Bermaz’s M’sia operation to sustain for remaining of FY23
KUCHING: Bermaz Auto Bhd’s (Bermaz) Malaysia operation is expected by analysts to sustain for the remaining of financial year 2023 (FY23) in line with the anticipated strong Malaysia economic recovery.
According to the research arm of Hong Leong Investment Bank Bhd (HLIB Research), this will be supported by the strong order backlogs of 8,500 units for Mazda, 500 units for Peugeot and 1,000 units for Kia.
Meanwhile, as per RHB Investment Bank Bhd’s (RHB Investment Bank)’s calculations, the research firm also opined that Bermaz’s order backlog remains healthy, and can sufficiently sustain the group for more than two quarters.
The research firm estimated that its Mazda orders in July had fallen by more than 50 per cent from the first half of 2022 (1H22) average, but have recovered in August.
“We believe the orders fell strongly, mainly because Bermaz saw stronger-than-peers’ orders in May,” RHB Investment Bank said.
“Orders for Kia remain strong, being almost entirely driven by the encouraging orders for the Kia Carnival.
“With more new Kia models to be launched, we think the brand will continue to perform well.”
The research firm gathered that, unlike the other companies, Bermaz’s car sales is still weighed down by the chip shortage, while it still lacks visibility on its completely built up (CBU) allocation.

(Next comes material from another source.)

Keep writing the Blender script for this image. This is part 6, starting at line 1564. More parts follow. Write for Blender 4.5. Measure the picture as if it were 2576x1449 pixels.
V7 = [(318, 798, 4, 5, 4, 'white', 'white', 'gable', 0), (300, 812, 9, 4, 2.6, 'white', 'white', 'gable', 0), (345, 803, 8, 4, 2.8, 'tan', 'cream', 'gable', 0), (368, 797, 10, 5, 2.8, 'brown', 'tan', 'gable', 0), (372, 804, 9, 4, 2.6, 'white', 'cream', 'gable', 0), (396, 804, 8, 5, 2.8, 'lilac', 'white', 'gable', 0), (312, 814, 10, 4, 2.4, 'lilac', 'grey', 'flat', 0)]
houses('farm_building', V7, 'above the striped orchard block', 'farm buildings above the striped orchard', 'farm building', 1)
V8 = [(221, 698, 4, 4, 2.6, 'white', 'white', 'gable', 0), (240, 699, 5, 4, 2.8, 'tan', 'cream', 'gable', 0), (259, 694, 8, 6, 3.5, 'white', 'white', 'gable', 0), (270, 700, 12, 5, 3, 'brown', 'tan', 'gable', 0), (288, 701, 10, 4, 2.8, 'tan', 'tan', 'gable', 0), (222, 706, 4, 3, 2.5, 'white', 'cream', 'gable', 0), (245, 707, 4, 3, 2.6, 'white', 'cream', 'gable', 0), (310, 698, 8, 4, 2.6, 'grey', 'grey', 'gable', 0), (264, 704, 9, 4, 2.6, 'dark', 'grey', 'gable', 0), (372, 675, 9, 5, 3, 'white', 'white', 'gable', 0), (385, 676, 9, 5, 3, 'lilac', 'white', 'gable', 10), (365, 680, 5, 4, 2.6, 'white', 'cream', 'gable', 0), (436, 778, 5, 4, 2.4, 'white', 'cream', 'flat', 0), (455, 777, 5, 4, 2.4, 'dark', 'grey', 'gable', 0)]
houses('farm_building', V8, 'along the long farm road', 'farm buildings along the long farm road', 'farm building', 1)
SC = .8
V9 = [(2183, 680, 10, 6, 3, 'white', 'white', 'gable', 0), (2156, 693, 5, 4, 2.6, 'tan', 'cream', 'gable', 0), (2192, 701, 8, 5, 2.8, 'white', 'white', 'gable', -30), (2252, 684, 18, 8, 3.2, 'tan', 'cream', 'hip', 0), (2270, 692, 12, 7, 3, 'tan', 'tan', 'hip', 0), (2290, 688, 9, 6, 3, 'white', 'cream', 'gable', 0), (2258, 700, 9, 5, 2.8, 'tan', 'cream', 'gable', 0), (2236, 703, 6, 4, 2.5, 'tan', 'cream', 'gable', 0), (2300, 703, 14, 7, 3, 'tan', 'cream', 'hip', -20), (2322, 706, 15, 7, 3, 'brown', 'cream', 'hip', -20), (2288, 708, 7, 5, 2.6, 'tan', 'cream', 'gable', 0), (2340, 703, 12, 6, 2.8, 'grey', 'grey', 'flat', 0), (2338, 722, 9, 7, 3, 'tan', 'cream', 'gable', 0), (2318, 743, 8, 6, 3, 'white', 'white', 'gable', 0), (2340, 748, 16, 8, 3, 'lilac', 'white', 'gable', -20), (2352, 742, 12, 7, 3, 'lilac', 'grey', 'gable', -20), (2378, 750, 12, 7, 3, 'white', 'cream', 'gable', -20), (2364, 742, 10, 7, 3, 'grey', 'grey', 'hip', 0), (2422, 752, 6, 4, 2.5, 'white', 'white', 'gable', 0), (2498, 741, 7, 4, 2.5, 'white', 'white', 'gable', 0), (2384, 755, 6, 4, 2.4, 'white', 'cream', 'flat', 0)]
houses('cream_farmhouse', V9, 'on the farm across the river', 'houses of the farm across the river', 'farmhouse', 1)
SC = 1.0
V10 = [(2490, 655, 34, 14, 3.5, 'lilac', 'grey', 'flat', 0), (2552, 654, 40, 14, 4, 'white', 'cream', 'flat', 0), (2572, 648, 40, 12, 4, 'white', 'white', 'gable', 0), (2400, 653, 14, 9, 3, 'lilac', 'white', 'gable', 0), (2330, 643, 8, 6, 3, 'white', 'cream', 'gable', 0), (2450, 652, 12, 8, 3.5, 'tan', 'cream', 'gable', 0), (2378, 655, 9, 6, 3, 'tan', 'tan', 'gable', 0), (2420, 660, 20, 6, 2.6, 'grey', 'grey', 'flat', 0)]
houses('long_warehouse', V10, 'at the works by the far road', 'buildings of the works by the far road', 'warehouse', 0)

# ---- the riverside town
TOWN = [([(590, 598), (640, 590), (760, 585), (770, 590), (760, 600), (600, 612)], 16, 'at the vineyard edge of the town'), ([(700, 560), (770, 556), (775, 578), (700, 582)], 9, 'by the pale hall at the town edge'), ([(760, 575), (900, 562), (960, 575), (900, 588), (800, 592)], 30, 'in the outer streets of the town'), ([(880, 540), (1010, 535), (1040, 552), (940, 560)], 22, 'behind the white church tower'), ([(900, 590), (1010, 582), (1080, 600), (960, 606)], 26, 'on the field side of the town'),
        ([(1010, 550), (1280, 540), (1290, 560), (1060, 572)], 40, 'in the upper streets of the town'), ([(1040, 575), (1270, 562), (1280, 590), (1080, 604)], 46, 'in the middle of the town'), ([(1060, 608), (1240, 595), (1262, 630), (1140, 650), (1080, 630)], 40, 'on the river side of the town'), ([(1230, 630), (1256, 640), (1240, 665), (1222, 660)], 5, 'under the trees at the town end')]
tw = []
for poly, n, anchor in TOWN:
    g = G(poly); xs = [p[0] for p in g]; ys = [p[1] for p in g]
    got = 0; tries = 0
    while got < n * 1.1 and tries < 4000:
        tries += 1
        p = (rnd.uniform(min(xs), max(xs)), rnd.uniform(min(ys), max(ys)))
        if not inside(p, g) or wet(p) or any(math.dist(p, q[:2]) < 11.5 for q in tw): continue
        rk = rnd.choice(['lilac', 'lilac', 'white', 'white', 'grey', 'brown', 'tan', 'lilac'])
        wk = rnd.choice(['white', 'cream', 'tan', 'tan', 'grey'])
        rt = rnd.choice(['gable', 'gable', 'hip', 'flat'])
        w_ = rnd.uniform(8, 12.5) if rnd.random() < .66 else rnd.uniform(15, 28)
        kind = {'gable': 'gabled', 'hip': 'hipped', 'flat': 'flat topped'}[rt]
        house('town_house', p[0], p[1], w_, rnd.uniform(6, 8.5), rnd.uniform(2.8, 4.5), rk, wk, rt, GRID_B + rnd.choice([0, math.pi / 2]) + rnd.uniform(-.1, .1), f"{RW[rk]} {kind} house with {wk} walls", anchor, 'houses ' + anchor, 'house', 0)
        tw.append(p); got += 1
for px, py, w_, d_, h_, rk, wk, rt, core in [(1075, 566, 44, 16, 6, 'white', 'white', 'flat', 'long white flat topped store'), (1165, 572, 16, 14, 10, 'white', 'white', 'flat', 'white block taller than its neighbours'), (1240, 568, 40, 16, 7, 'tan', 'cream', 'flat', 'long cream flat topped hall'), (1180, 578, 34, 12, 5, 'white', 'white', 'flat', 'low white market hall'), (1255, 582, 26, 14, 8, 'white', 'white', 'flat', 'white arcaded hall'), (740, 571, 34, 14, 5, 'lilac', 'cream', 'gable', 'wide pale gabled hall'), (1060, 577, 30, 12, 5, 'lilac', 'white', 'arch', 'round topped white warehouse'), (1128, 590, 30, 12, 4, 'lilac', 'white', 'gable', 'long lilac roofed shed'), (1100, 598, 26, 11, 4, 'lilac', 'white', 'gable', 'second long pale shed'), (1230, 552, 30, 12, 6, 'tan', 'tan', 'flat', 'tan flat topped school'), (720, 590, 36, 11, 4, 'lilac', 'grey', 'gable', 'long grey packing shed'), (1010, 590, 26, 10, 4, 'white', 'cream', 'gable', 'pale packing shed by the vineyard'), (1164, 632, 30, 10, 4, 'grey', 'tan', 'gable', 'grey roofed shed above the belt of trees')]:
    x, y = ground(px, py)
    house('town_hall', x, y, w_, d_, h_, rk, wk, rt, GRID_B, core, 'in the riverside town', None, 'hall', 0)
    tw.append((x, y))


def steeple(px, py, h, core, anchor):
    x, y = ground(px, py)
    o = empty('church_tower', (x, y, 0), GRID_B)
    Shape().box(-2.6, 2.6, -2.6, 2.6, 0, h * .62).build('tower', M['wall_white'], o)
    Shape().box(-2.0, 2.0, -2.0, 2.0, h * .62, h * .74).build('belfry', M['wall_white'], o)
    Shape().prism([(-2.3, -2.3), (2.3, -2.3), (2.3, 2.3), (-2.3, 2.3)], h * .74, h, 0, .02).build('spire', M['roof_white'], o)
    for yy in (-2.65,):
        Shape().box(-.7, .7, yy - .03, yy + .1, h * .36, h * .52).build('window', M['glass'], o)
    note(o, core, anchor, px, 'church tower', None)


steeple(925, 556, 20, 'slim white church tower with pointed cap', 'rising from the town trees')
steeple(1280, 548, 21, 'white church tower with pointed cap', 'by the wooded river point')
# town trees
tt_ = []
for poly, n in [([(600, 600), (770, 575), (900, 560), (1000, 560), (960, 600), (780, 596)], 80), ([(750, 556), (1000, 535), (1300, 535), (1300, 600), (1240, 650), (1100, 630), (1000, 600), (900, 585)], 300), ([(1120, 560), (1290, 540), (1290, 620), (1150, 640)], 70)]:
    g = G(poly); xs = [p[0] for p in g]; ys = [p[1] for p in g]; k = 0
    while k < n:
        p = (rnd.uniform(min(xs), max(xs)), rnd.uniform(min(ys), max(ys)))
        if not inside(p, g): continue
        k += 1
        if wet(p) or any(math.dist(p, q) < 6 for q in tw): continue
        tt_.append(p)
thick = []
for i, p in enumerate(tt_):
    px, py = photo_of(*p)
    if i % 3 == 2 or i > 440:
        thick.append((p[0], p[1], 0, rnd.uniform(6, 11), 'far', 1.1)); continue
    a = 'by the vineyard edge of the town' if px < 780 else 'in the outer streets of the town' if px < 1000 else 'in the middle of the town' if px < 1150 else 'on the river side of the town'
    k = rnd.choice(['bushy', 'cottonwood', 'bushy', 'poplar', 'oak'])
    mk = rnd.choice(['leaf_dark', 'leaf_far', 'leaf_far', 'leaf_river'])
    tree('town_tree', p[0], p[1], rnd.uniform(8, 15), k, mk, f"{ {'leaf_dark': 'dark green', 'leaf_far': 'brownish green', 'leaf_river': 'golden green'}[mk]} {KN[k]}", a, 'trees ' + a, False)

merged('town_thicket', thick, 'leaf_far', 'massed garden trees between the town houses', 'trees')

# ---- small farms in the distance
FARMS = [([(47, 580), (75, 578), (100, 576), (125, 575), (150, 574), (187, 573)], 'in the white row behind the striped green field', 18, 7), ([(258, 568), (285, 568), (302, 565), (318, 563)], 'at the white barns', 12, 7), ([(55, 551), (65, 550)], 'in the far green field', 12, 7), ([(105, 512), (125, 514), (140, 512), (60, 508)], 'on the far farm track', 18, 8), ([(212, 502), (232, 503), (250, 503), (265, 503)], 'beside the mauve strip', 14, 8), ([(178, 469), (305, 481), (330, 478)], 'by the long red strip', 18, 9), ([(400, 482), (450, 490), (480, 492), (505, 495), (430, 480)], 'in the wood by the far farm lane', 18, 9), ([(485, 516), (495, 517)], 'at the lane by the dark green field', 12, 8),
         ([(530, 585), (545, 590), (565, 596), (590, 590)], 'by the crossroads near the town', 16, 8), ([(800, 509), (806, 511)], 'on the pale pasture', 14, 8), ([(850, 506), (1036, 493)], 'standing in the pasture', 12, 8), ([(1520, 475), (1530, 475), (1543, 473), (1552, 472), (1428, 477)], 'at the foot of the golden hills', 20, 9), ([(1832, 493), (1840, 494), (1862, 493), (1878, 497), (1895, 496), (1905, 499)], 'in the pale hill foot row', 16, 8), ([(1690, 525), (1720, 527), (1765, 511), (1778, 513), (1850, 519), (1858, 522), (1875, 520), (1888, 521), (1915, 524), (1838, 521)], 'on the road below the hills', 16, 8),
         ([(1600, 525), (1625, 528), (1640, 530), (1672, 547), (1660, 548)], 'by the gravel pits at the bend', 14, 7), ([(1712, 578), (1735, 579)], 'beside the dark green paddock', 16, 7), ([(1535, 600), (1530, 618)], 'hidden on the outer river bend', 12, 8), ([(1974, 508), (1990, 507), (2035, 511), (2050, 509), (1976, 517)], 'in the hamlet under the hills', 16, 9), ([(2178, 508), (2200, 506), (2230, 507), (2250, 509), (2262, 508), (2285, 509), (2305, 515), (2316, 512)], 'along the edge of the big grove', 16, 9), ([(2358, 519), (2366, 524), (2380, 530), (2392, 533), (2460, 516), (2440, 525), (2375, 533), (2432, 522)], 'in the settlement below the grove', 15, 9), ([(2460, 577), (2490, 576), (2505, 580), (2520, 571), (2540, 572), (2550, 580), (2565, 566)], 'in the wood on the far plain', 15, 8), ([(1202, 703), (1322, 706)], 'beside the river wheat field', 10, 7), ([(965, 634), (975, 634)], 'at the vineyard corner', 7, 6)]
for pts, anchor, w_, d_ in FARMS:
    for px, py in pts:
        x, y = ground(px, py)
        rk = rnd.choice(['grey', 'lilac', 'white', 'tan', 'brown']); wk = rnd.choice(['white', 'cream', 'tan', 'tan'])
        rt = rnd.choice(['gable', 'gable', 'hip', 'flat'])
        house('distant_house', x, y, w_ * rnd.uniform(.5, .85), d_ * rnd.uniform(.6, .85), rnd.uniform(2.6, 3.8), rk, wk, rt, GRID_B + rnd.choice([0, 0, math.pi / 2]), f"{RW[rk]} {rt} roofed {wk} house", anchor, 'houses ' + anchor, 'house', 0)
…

“Currently the group is extending a five per cent Sales and Service Tax (SST) exemption for completely knocked down (CKD) models and 2.5 per cent for CBU models, as part of group’s strategy to sustain its overall new sales orders post government’s ending of SST exemptions measures since end June 2022,” HLIB Research noted.
The research arm further noted that Bermaz is currently benefitting from the depreciated Japanese yen against ringgit.
“Similarly, the Philippines operation is also experiencing a strong recovery following the removal of lockdown restrictions, allowing economic activities to operate at full capacity again.
“Bermaz Auto Philippines recorded a strong profit before tax (PBT) of RM7.1 million for the quarter driven by lower operational costs and appreciation of Philippine peso against Japanese yen.”